Problem: Copy out every record precisely.

** START OF Records shown **

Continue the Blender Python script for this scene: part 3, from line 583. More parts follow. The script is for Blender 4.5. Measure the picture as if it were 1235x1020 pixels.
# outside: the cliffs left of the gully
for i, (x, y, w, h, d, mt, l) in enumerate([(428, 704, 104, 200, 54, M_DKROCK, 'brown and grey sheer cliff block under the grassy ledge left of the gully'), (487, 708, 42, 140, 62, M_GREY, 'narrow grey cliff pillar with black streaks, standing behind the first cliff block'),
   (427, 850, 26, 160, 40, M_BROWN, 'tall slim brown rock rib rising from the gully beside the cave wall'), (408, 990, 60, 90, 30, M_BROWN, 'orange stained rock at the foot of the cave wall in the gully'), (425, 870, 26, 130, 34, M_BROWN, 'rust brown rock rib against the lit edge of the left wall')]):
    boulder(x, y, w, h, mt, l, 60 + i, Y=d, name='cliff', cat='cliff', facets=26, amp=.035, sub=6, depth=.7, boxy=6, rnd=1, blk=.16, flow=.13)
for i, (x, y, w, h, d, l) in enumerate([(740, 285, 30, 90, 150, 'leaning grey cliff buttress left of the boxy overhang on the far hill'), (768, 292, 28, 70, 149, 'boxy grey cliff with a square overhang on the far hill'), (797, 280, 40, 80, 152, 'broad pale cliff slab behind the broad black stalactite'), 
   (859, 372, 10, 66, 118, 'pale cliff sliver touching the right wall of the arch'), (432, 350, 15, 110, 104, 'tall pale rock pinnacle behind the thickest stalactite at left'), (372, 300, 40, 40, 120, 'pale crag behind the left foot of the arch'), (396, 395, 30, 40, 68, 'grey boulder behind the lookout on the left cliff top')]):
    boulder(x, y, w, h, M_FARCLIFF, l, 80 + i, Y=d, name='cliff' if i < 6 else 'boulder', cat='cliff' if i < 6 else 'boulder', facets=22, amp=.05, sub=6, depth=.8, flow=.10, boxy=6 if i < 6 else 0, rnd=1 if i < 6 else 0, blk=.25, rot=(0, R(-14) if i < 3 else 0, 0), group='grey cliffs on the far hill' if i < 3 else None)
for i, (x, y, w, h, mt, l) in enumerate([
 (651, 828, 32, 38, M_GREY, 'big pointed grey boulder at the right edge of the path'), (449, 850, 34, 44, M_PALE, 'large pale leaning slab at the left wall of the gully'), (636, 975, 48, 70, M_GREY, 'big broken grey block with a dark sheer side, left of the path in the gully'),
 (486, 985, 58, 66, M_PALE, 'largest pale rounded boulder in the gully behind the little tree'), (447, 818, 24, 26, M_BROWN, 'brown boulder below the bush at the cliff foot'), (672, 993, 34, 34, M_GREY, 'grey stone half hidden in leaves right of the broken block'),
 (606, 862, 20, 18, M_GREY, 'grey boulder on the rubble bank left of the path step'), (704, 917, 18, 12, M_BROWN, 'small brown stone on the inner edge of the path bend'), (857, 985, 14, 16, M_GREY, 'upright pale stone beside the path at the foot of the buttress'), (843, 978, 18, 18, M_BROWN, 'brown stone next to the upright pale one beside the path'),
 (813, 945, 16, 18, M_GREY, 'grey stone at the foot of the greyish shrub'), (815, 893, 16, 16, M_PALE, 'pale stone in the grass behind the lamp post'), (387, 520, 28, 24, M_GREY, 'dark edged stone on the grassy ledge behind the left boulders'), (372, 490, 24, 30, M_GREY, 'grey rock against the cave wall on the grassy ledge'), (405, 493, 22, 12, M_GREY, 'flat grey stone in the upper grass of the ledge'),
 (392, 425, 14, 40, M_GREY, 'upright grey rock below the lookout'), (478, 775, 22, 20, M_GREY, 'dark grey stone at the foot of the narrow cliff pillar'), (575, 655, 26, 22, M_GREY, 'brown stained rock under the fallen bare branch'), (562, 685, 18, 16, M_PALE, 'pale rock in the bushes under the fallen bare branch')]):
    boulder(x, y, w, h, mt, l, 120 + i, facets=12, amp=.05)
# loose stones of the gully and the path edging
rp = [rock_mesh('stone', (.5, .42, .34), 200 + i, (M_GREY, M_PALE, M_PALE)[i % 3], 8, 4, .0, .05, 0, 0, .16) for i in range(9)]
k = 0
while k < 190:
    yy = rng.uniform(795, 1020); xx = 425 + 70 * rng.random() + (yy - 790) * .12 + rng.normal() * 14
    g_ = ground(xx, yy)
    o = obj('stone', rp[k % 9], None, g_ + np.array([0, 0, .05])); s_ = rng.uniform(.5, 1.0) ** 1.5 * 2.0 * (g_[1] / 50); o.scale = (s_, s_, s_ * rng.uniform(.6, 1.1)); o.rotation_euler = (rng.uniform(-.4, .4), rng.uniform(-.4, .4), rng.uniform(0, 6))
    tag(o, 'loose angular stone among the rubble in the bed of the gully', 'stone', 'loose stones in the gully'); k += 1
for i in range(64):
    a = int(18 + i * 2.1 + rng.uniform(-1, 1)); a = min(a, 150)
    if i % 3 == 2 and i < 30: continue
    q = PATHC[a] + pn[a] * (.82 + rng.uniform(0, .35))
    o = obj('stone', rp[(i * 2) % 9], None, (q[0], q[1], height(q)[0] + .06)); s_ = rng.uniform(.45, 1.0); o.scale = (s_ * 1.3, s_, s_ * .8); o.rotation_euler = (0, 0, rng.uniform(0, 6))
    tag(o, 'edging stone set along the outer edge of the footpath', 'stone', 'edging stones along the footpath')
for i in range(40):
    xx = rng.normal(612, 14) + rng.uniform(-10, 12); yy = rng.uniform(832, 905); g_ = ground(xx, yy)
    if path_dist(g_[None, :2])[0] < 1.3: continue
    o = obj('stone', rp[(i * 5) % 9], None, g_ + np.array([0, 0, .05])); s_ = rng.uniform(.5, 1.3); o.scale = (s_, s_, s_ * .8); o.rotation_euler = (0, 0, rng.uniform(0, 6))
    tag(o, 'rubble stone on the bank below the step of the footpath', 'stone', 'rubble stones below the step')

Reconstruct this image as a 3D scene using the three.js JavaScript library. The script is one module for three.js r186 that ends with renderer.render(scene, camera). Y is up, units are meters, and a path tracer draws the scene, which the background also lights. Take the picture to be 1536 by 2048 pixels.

** END OF Records shown **

Response:
Continue the Blender Python script for this scene: part 3, from line 583. More parts follow. The script is for Blender 4.5. Measure the picture as if it were 1235x1020 pixels.
# outside: the cliffs left of the gully
for i, (x, y, w, h, d, mt, l) in enumerate([(428, 704, 104, 200, 54, M_DKROCK, 'brown and grey sheer cliff block under the grassy ledge left of the gully'), (487, 708, 42, 140, 62, M_GREY, 'narrow grey cliff pillar with black streaks, standing behind the first cliff block'),
   (427, 850, 26, 160, 40, M_BROWN, 'tall slim brown rock rib rising from the gully beside the cave wall'), (408, 990, 60, 90, 30, M_BROWN, 'orange stained rock at the foot of the cave wall in the gully'), (425, 870, 26, 130, 34, M_BROWN, 'rust brown rock rib against the lit edge of the left wall')]):
    boulder(x, y, w, h, mt, l, 60 + i, Y=d, name='cliff', cat='cliff', facets=26, amp=.035, sub=6, depth=.7, boxy=6, rnd=1, blk=.16, flow=.13)
for i, (x, y, w, h, d, l) in enumerate([(740, 285, 30, 90, 150, 'leaning grey cliff buttress left of the boxy overhang on the far hill'), (768, 292, 28, 70, 149, 'boxy grey cliff with a square overhang on the far hill'), (797, 280, 40, 80, 152, 'broad pale cliff slab behind the broad black stalactite'), 
   (859, 372, 10, 66, 118, 'pale cliff sliver touching the right wall of the arch'), (432, 350, 15, 110, 104, 'tall pale rock pinnacle behind the thickest stalactite at left'), (372, 300, 40, 40, 120, 'pale crag behind the left foot of the arch'), (396, 395, 30, 40, 68, 'grey boulder behind the lookout on the left cliff top')]):
    boulder(x, y, w, h, M_FARCLIFF, l, 80 + i, Y=d, name='cliff' if i < 6 else 'boulder', cat='cliff' if i < 6 else 'boulder', facets=22, amp=.05, sub=6, depth=.8, flow=.10, boxy=6 if i < 6 else 0, rnd=1 if i < 6 else 0, blk=.25, rot=(0, R(-14) if i < 3 else 0, 0), group='grey cliffs on the far hill' if i < 3 else None)
for i, (x, y, w, h, mt, l) in enumerate([
 (651, 828, 32, 38, M_GREY, 'big pointed grey boulder at the right edge of the path'), (449, 850, 34, 44, M_PALE, 'large pale leaning slab at the left wall of the gully'), (636, 975, 48, 70, M_GREY, 'big broken grey block with a dark sheer side, left of the path in the gully'),
 (486, 985, 58, 66, M_PALE, 'largest pale rounded boulder in the gully behind the little tree'), (447, 818, 24, 26, M_BROWN, 'brown boulder below the bush at the cliff foot'), (672, 993, 34, 34, M_GREY, 'grey stone half hidden in leaves right of the broken block'),
 (606, 862, 20, 18, M_GREY, 'grey boulder on the rubble bank left of the path step'), (704, 917, 18, 12, M_BROWN, 'small brown stone on the inner edge of the path bend'), (857, 985, 14, 16, M_GREY, 'upright pale stone beside the path at the foot of the buttress'), (843, 978, 18, 18, M_BROWN, 'brown stone next to the upright pale one beside the path'),
 (813, 945, 16, 18, M_GREY, 'grey stone at the foot of the greyish shrub'), (815, 893, 16, 16, M_PALE, 'pale stone in the grass behind the lamp post'), (387, 520, 28, 24, M_GREY, 'dark edged stone on the grassy ledge behind the left boulders'), (372, 490, 24, 30, M_GREY, 'grey rock against the cave wall on the grassy ledge'), (405, 493, 22, 12, M_GREY, 'flat grey stone in the upper grass of the ledge'),
 (392, 425, 14, 40, M_GREY, 'upright grey rock below the lookout'), (478, 775, 22, 20, M_GREY, 'dark grey stone at the foot of the narrow cliff pillar'), (575, 655, 26, 22, M_GREY, 'brown stained rock under the fallen bare branch'), (562, 685, 18, 16, M_PALE, 'pale rock in the bushes under the fallen bare branch')]):
    boulder(x, y, w, h, mt, l, 120 + i, facets=12, amp=.05)
# loose stones of the gully and the path edging
rp = [rock_mesh('stone', (.5, .42, .34), 200 + i, (M_GREY, M_PALE, M_PALE)[i % 3], 8, 4, .0, .05, 0, 0, .16) for i in range(9)]
k = 0
while k < 190:
    yy = rng.uniform(795, 1020); xx = 425 + 70 * rng.random() + (yy - 790) * .12 + rng.normal() * 14
    g_ = ground(xx, yy)
    o = obj('stone', rp[k % 9], None, g_ + np.array([0, 0, .05])); s_ = rng.uniform(.5, 1.0) ** 1.5 * 2.0 * (g_[1] / 50); o.scale = (s_, s_, s_ * rng.uniform(.6, 1.1)); o.rotation_euler = (rng.uniform(-.4, .4), rng.uniform(-.4, .4), rng.uniform(0, 6))
    tag(o, 'loose angular stone among the rubble in the bed of the gully', 'stone', 'loose stones in the gully'); k += 1
for i in range(64):
    a = int(18 + i * 2.1 + rng.uniform(-1, 1)); a = min(a, 150)
    if i % 3 == 2 and i < 30: continue
    q = PATHC[a] + pn[a] * (.82 + rng.uniform(0, .35))
    o = obj('stone', rp[(i * 2) % 9], None, (q[0], q[1], height(q)[0] + .06)); s_ = rng.uniform(.45, 1.0); o.scale = (s_ * 1.3, s_, s_ * .8); o.rotation_euler = (0, 0, rng.uniform(0, 6))
    tag(o, 'edging stone set along the outer edge of the footpath', 'stone', 'edging stones along the footpath')
for i in range(40):
    xx = rng.normal(612, 14) + rng.uniform(-10, 12); yy = rng.uniform(832, 905); g_ = ground(xx, yy)
    if path_dist(g_[None, :2])[0] < 1.3: continue
    o = obj('stone', rp[(i * 5) % 9], None, g_ + np.array([0, 0, .05])); s_ = rng.uniform(.5, 1.3); o.scale = (s_, s_, s_ * .8); o.rotation_euler = (0, 0, rng.uniform(0, 6))
    tag(o, 'rubble stone on the bank below the step of the footpath', 'stone', 'rubble stones below the step')

Reconstruct this image as a 3D scene using the three.js JavaScript library. The script is one module for three.js r186 that ends with renderer.render(scene, camera). Y is up, units are meters, and a path tracer draws the scene, which the background also lights. Take the picture to be 1536 by 2048 pixels.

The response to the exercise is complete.